Category Archives: laughter

Summer School: Day 7

The students were moving from one task to another, some of them (the ones who desperately need glasses) taking positions at tables close to the board. I was gesticulating to make a point when J-Boy walked in front of me—and my flailing hand whacked the tip of his nose.

“Are you all right?” I asked.

He nodded. “Yeah,” he said. (Not that he would have admitted to being injured—it’s a guy thing.)

“Are you sure?”

“Yeah.”

“Because I don’t want blood spurting all over the place.”

J-Boy smiled, still rubbing his nose.

“Ladies and gentlemen,” I said, “this is the first time ever in my career as a teacher that I have hit a student—and J-Boy is the lucky guy who got the first hit.”

The students cheered and applauded—even J-Boy—and then we all went back to work.

Sometimes the best way to handle life’s disruptions, disappointments and deadly assaults is with levity—because if you can’t laugh, you’re dead.

First Friday in Advent: Giving

The lines have fallen for me in pleasant places; yea, I have a goodly heritage.
Psalm 16:6

It’s Friday, and like many teachers, I’m tired.

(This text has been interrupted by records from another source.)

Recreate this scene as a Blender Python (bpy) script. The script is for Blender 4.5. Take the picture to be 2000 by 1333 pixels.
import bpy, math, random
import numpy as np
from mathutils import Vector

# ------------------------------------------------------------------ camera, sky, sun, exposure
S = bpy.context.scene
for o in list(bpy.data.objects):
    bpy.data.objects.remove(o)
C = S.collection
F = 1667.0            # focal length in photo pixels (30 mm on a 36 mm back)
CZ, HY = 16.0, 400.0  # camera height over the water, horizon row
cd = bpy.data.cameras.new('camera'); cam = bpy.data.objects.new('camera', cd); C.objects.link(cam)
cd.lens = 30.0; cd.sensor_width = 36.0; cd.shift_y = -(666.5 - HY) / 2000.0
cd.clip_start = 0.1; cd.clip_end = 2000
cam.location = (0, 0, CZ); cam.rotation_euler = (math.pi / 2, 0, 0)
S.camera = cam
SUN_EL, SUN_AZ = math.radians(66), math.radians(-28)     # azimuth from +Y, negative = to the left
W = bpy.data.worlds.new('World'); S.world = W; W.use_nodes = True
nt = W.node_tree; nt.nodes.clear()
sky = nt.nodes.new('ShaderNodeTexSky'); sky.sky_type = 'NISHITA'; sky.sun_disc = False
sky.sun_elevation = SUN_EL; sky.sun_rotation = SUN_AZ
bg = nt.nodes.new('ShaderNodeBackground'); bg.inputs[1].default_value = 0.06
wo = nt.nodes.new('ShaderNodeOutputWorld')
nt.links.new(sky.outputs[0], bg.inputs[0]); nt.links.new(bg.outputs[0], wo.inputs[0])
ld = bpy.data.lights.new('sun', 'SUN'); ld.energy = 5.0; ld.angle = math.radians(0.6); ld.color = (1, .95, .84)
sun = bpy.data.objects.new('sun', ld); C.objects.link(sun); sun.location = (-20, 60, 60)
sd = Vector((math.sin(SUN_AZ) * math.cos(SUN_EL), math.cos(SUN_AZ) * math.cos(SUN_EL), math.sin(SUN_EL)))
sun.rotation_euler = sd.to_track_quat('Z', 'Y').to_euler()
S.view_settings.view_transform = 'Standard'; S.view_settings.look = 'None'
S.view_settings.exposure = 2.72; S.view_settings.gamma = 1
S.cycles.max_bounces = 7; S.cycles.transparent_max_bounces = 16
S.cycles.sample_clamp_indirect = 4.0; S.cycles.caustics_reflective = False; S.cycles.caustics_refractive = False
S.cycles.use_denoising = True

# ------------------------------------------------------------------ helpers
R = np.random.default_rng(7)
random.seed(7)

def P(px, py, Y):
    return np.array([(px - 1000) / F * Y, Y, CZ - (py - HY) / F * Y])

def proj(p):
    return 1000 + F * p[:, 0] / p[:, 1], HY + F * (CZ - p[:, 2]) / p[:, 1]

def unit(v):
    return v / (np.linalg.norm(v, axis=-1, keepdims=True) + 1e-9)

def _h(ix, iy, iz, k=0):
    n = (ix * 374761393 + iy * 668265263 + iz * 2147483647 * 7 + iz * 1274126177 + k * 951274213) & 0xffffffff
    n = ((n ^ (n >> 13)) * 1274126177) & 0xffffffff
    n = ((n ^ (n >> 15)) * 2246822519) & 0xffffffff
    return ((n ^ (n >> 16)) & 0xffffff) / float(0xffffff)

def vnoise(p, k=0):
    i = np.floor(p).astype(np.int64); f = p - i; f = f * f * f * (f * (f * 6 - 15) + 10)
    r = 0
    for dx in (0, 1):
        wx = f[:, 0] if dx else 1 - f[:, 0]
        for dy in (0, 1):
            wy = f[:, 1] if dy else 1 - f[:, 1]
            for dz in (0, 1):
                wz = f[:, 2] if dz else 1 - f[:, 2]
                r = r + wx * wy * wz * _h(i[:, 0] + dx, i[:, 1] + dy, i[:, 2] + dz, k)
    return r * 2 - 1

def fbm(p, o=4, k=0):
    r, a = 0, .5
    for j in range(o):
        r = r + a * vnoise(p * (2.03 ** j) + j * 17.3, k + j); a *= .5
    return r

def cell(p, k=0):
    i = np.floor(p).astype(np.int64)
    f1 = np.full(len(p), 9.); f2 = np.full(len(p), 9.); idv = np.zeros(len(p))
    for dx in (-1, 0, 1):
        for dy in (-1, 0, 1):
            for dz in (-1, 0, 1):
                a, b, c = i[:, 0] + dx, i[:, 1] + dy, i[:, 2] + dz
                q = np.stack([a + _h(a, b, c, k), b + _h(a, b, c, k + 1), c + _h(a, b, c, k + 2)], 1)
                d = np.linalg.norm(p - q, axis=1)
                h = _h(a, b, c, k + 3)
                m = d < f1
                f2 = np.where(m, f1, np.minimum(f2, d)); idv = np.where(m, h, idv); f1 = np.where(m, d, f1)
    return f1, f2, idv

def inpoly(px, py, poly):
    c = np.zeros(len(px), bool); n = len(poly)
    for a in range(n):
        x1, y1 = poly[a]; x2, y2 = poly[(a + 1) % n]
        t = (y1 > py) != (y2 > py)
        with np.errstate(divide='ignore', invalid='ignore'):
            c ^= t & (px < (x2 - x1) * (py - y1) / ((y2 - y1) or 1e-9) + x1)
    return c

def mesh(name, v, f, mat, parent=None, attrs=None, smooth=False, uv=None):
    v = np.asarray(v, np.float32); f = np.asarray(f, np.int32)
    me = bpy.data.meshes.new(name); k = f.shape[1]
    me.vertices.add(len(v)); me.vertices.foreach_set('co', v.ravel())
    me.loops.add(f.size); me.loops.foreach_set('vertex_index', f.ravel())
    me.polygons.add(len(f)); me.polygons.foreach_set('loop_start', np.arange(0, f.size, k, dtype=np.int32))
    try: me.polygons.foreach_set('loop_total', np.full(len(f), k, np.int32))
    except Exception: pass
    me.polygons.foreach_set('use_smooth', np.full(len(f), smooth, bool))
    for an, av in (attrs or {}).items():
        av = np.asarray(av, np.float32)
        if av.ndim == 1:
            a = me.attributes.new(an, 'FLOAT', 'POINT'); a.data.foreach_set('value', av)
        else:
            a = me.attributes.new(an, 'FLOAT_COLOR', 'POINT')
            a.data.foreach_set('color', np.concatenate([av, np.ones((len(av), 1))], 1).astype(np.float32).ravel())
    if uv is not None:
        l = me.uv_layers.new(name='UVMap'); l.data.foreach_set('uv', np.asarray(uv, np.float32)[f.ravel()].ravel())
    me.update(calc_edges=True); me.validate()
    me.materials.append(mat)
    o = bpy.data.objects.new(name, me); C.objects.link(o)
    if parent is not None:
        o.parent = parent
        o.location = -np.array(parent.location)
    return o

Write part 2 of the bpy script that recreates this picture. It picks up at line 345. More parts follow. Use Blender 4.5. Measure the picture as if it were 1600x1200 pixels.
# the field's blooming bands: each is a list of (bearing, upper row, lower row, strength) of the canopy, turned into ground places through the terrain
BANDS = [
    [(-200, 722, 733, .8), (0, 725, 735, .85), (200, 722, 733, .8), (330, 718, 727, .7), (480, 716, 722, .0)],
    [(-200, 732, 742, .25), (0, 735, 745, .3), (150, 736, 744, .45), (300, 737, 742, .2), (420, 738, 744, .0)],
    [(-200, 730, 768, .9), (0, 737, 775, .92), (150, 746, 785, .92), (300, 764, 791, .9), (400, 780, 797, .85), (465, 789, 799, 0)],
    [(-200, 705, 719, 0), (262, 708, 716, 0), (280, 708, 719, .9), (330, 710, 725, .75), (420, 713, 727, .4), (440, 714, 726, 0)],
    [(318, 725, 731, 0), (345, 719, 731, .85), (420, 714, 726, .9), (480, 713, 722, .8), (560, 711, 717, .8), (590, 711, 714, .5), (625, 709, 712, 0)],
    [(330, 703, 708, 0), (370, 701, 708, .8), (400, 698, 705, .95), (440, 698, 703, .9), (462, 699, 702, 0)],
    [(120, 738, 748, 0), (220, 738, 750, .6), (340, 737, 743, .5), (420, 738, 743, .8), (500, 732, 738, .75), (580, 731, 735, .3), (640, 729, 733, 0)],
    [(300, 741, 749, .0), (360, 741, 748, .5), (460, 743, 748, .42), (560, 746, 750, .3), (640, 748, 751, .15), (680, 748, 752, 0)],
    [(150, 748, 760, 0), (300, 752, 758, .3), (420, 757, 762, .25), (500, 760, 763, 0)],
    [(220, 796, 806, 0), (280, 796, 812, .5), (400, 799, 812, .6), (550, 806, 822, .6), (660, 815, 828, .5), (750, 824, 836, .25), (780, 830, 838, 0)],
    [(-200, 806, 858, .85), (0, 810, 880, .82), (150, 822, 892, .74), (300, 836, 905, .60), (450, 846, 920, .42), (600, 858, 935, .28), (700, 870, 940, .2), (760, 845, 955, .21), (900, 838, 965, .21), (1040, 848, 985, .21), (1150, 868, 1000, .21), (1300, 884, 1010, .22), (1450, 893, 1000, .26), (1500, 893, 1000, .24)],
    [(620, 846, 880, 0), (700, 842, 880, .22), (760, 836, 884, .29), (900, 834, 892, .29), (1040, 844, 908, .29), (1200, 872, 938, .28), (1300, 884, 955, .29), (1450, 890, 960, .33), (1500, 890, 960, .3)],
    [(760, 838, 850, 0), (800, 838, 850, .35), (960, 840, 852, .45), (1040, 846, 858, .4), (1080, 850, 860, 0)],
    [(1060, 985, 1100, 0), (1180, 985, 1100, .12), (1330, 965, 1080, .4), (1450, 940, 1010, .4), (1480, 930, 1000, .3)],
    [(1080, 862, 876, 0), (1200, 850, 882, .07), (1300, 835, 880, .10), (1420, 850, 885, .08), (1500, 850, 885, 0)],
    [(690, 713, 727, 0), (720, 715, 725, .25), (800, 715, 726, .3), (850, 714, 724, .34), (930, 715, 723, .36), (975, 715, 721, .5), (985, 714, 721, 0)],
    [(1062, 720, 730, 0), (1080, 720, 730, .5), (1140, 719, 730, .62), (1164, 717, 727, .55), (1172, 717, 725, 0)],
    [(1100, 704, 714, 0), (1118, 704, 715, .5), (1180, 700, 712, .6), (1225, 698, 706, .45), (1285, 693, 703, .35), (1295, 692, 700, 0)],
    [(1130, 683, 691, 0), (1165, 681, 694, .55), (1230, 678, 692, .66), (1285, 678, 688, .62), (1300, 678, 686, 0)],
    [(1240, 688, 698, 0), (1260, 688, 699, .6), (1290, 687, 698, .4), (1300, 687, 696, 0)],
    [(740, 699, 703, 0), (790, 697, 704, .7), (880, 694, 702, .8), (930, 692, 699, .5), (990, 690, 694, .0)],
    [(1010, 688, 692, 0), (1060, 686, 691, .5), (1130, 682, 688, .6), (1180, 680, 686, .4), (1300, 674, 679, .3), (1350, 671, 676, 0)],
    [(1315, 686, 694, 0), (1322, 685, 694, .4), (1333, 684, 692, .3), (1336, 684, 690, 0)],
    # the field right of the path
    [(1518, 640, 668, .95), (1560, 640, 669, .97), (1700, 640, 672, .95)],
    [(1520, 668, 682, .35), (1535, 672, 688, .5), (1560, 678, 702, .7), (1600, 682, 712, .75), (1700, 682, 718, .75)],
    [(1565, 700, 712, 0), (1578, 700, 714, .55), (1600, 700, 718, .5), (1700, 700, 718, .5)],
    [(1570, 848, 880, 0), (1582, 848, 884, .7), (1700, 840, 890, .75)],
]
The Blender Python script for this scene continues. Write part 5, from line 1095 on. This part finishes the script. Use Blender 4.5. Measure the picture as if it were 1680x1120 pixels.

I’ve had too many papers to grade this week, too many meetings to attend and too many breakdowns in classroom decorum.

Yet despite my weariness, I take pleasure in thinking back on some pleasant incidents, involving a handful of students who are eager to learn.

T-Boy is one of my eager learners. He perked up immediately during today’s spelling pretest when he heard me say the word thirteen.

“I’m going to be thirteen tomorrow,” he announced. Then he added, “How do you spell thirteen?”

“This is a test,” I reminded him. “That’s for you to figure out.”

“But how do you spell it?” he said, becoming more insistent.

“If you’re going to be thirteen, then you need to learn how to spell the word.”

T-Boy thought for a moment and then gave me a mischievous grin. “I’ll just stay twelve,” he said.

Exchanges like this one with T-Boy compel me to agree with the psalmist: “The lines have fallen for me in pleasant places.”

I haven’t always been a teacher. I’ve held several other jobs. But now that I’ve worked with middle school students for a number of years, I can’t imagine doing anything else. I’ve been called to teach—and I’ve answered that call. Nothing can be more pleasant than doing what one knows in one’s bones is the right thing to do—and teaching feels right for me.

Making the journey through Advent to Christmas also feels right. Despite what many retailers would have us believe, Christmas doesn’t start the moment Halloween ends. There’s a gap of nearly eight weeks from trick-or-treating to gift-giving. Making the Advent journey can change us from getters into givers.

During this Advent season, as I continue to teach my students, and laugh with them, even when I am weary, I am learning afresh that it is truly more blessed to give than to receive.